REQUIREMENTS:
Search the listing for the string "Measure" and copy every line that contains it.

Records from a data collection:
□ □ □ □ □ □ □
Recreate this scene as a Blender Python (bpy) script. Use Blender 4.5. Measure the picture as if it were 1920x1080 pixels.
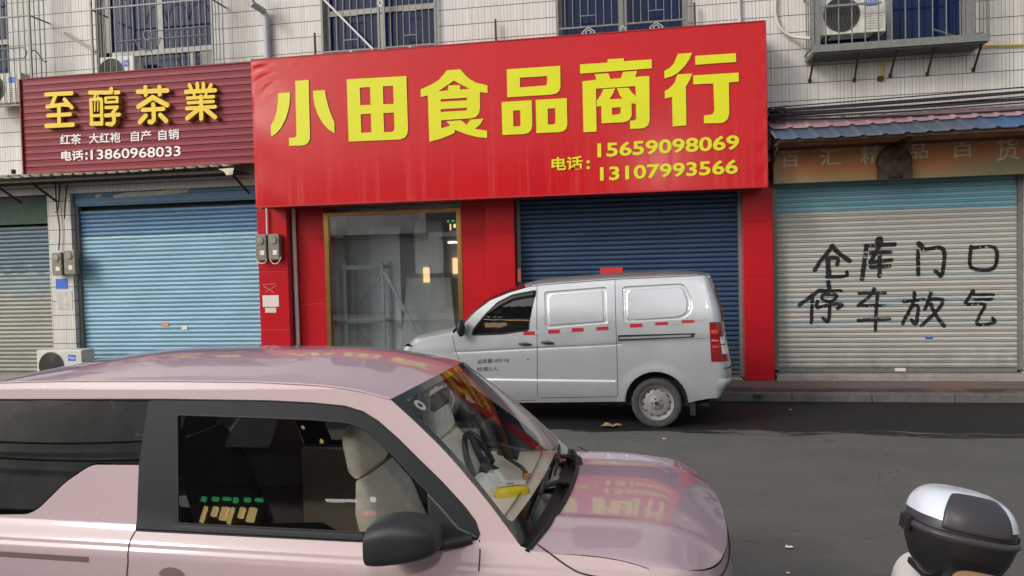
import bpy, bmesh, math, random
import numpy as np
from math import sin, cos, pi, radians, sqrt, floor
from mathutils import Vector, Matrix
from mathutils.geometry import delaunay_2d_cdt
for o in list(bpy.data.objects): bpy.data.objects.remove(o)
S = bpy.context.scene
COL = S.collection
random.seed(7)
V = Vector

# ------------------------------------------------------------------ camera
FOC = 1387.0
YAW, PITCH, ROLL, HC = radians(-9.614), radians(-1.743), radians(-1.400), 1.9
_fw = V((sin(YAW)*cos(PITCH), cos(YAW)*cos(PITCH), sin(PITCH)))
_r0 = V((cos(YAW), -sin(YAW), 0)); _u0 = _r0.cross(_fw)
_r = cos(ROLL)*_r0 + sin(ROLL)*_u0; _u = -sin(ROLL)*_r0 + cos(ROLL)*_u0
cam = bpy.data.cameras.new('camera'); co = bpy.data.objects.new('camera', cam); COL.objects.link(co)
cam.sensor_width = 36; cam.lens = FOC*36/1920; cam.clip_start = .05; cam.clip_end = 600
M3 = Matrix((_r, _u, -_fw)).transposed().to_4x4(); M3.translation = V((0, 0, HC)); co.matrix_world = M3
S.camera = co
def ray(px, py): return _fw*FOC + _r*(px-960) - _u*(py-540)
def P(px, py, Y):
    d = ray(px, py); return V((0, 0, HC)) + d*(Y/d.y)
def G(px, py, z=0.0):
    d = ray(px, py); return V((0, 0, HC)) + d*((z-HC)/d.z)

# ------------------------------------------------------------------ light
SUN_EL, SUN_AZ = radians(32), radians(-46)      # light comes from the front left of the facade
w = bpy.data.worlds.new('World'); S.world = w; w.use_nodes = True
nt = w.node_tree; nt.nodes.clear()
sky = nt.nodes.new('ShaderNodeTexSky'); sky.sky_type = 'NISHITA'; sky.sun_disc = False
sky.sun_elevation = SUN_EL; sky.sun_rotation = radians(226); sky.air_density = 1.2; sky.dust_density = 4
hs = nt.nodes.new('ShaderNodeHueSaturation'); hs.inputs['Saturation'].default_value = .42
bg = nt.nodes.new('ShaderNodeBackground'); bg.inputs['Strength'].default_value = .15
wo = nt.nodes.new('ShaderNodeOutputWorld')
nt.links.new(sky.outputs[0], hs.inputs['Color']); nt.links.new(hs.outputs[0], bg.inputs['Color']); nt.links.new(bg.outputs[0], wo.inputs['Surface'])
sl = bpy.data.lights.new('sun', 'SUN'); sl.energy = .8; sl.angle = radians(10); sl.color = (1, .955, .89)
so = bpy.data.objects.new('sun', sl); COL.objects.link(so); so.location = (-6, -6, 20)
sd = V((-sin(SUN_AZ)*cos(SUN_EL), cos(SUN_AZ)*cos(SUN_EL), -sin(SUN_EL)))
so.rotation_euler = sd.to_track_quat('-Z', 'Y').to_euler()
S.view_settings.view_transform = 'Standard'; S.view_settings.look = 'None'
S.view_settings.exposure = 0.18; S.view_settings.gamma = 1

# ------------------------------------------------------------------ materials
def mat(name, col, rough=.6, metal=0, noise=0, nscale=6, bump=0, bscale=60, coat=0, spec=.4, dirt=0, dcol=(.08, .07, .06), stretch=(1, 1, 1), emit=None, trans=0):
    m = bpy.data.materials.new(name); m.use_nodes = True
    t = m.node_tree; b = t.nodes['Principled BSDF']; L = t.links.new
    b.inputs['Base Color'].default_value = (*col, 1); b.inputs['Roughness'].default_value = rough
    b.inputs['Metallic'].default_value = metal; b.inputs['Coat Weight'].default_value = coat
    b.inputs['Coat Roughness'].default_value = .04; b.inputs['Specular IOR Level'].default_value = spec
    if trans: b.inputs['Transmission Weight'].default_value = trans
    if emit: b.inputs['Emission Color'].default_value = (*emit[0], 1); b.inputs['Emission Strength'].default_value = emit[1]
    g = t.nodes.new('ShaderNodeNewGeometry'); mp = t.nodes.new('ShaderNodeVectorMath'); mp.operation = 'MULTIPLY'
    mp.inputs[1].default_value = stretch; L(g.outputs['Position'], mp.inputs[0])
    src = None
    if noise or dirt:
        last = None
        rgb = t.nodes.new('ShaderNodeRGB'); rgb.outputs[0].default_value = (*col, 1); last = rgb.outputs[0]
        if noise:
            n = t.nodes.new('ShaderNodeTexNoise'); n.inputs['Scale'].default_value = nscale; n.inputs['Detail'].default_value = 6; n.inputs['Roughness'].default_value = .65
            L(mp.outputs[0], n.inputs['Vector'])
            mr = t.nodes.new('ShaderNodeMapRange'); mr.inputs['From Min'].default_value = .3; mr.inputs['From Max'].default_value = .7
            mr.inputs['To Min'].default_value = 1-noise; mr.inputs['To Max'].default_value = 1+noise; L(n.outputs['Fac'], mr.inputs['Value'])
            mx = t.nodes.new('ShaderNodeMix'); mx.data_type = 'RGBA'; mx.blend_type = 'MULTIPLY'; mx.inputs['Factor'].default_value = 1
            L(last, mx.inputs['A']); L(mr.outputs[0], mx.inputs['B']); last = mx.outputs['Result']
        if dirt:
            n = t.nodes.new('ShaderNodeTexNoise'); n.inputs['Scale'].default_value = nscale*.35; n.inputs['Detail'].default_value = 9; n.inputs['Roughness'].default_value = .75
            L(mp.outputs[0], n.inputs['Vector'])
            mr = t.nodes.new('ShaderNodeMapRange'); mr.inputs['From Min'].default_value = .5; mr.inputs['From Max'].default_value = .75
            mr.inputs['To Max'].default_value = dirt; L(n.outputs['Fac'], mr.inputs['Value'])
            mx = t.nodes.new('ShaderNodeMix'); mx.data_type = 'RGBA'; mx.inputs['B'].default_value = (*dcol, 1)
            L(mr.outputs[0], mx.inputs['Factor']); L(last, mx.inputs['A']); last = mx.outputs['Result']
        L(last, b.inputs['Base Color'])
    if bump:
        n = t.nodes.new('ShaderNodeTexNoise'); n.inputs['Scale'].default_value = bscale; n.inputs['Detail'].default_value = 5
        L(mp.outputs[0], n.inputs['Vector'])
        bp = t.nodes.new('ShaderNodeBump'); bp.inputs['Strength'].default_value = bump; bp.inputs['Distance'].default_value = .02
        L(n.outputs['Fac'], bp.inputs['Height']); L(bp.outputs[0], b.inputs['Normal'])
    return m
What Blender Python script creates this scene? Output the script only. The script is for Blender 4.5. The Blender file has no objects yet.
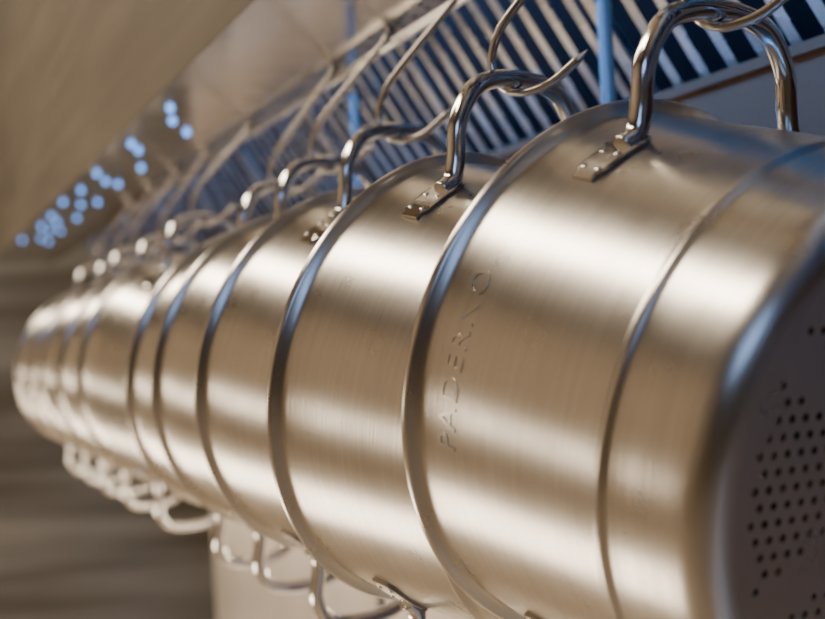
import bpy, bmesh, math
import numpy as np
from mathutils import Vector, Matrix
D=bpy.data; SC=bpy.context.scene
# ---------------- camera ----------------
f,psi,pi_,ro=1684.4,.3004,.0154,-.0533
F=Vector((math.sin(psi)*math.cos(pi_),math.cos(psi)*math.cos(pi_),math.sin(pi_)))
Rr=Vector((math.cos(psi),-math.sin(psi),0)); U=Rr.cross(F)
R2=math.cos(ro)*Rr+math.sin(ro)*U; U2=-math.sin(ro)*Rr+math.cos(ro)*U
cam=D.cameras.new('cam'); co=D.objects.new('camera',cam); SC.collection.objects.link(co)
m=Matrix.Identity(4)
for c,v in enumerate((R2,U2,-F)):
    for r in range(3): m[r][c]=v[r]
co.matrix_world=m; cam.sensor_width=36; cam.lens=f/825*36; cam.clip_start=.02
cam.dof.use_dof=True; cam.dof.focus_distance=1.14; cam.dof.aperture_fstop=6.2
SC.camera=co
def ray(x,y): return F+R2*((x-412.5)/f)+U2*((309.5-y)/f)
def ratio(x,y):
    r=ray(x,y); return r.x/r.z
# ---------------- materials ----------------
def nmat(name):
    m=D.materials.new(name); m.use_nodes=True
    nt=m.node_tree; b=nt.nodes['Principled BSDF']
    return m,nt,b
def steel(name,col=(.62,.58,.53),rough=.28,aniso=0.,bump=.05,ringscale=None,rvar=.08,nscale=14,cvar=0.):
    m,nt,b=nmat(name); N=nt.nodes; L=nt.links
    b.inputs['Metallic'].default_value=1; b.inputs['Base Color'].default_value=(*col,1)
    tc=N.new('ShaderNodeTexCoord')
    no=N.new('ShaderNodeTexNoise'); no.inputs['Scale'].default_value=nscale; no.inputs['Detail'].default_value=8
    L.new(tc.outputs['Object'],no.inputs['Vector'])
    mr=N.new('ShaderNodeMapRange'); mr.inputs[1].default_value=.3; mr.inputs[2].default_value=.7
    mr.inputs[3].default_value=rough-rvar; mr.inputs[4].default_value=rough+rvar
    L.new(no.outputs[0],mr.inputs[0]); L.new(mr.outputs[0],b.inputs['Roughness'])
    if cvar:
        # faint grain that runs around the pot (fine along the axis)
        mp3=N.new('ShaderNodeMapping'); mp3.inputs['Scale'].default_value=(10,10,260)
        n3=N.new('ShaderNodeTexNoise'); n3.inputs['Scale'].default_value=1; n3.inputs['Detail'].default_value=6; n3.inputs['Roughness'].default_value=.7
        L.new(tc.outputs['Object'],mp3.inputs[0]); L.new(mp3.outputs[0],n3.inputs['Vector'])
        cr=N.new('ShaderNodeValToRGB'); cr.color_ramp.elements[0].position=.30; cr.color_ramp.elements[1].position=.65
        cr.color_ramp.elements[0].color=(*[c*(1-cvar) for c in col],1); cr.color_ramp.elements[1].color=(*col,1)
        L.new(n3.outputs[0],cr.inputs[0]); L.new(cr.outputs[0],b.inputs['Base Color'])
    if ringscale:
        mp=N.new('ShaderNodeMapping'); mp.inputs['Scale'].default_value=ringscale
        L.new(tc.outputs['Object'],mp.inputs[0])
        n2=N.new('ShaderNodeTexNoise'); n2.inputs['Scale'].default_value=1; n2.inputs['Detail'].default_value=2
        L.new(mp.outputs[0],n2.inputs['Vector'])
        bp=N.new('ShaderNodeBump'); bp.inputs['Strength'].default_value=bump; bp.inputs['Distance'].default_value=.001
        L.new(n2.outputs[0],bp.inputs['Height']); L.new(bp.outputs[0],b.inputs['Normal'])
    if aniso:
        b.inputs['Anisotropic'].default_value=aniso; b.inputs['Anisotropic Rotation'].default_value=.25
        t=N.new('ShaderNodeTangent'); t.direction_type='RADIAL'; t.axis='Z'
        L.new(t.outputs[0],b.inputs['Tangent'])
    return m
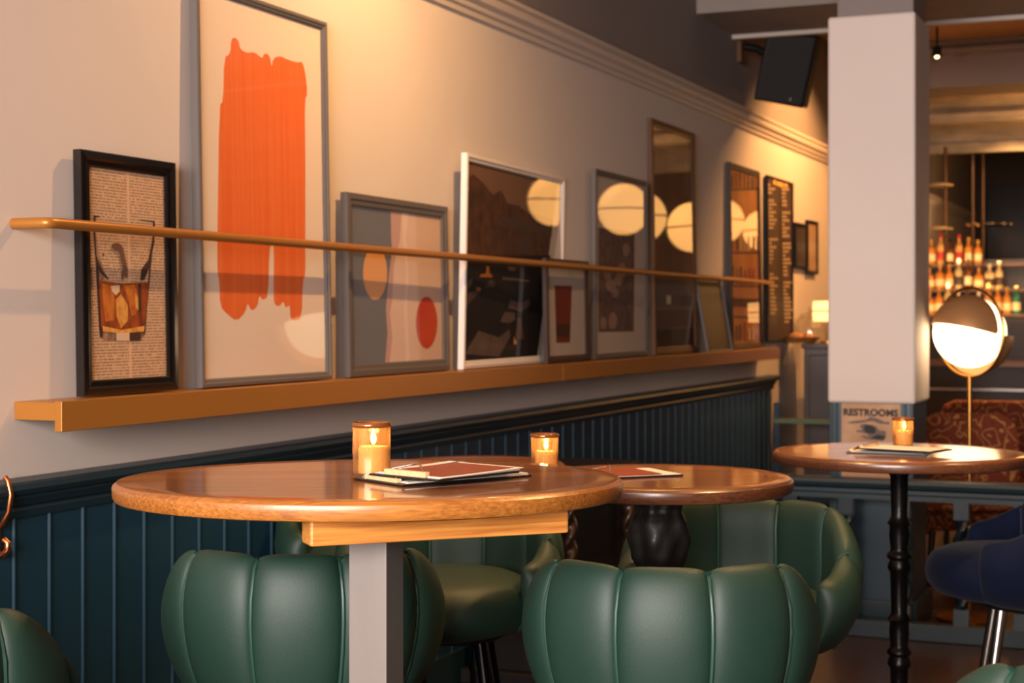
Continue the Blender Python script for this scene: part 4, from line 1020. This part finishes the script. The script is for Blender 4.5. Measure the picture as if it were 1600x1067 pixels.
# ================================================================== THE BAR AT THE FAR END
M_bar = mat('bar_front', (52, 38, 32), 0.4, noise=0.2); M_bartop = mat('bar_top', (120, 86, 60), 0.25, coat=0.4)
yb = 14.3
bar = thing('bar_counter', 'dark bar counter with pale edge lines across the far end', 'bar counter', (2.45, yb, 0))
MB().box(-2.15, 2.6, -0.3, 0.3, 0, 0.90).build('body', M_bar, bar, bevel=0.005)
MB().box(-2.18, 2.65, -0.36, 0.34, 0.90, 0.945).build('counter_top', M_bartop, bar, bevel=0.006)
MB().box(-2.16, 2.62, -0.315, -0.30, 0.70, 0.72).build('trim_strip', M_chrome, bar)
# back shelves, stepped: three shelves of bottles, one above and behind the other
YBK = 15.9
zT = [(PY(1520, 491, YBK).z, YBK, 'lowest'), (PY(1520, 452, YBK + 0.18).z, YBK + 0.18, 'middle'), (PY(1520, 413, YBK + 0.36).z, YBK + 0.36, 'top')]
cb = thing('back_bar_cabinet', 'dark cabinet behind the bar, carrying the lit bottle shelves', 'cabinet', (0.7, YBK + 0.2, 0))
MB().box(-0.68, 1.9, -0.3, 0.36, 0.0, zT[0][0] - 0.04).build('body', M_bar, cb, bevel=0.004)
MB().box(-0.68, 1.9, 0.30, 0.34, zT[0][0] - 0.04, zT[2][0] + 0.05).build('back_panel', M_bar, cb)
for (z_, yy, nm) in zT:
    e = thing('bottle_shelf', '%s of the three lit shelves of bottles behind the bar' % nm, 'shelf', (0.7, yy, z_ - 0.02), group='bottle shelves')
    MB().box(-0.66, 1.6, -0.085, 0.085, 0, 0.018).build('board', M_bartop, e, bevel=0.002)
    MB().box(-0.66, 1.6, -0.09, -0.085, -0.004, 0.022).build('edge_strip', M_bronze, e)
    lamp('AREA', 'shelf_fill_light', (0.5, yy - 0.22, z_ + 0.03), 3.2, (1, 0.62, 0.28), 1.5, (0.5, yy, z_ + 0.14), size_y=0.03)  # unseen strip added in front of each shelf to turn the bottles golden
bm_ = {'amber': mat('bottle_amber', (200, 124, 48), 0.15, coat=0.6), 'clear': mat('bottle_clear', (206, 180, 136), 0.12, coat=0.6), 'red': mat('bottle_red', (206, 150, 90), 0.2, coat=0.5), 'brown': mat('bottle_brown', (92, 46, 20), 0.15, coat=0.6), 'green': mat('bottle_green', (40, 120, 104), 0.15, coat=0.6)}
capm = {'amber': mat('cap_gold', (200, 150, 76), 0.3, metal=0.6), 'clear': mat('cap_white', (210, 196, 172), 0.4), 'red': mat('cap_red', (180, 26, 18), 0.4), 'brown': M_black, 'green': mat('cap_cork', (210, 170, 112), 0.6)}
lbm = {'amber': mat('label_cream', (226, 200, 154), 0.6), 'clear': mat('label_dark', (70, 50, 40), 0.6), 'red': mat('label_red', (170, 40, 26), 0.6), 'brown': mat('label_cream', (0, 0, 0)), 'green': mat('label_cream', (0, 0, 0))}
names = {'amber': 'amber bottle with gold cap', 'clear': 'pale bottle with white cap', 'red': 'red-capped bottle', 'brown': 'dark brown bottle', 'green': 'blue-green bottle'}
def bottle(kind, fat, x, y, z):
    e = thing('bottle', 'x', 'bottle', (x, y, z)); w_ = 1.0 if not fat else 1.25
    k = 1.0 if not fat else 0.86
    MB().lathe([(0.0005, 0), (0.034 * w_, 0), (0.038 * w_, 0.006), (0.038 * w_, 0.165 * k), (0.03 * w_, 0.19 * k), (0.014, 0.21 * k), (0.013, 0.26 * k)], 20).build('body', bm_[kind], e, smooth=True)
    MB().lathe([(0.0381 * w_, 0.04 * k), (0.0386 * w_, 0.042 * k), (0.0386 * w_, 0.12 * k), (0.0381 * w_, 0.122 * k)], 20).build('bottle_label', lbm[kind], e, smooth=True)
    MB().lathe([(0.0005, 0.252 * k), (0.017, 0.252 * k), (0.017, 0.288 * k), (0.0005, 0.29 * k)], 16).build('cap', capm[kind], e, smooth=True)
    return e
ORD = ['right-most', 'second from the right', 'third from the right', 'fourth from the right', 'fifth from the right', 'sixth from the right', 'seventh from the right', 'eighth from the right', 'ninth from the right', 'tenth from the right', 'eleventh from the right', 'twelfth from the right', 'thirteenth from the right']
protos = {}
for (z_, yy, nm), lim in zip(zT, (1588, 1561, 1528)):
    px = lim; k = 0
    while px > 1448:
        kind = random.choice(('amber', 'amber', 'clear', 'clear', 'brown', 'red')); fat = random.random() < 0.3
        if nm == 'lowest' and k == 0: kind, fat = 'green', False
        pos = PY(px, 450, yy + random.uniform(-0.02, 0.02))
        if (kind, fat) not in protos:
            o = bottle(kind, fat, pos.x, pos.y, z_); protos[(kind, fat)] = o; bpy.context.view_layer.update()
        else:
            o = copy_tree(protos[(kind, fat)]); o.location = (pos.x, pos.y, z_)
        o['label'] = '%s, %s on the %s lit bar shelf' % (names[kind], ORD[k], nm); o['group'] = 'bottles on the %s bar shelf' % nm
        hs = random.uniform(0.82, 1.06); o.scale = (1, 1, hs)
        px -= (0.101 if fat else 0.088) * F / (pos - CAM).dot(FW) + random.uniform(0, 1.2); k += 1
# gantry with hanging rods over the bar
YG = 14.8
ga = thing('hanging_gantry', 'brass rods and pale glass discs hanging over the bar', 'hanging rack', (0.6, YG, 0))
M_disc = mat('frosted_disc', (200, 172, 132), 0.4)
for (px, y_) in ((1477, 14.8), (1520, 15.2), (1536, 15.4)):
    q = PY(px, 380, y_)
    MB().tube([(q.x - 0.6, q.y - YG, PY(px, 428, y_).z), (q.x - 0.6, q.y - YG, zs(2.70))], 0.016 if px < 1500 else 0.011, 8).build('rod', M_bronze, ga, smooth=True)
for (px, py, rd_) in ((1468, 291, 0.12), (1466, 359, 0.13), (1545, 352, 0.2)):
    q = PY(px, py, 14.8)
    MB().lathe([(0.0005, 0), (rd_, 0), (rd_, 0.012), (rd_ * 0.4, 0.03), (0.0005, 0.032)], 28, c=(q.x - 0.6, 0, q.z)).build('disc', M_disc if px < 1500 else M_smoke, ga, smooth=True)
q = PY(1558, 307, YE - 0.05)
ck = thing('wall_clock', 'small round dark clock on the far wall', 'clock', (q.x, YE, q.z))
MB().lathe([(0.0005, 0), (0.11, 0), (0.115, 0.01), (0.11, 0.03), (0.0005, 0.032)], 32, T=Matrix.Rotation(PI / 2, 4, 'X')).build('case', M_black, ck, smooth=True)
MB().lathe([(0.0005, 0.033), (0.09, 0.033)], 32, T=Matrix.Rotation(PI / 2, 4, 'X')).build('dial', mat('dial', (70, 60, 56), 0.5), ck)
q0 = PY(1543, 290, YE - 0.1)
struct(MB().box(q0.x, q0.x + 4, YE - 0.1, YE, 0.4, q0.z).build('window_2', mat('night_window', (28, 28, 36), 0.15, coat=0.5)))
□ □ □ □ □ □ □
CORRECT OUTPUT:
Recreate this scene as a Blender Python (bpy) script. Use Blender 4.5. Measure the picture as if it were 1920x1080 pixels.
Continue the Blender Python script for this scene: part 4, from line 1020. This part finishes the script. The script is for Blender 4.5. Measure the picture as if it were 1600x1067 pixels.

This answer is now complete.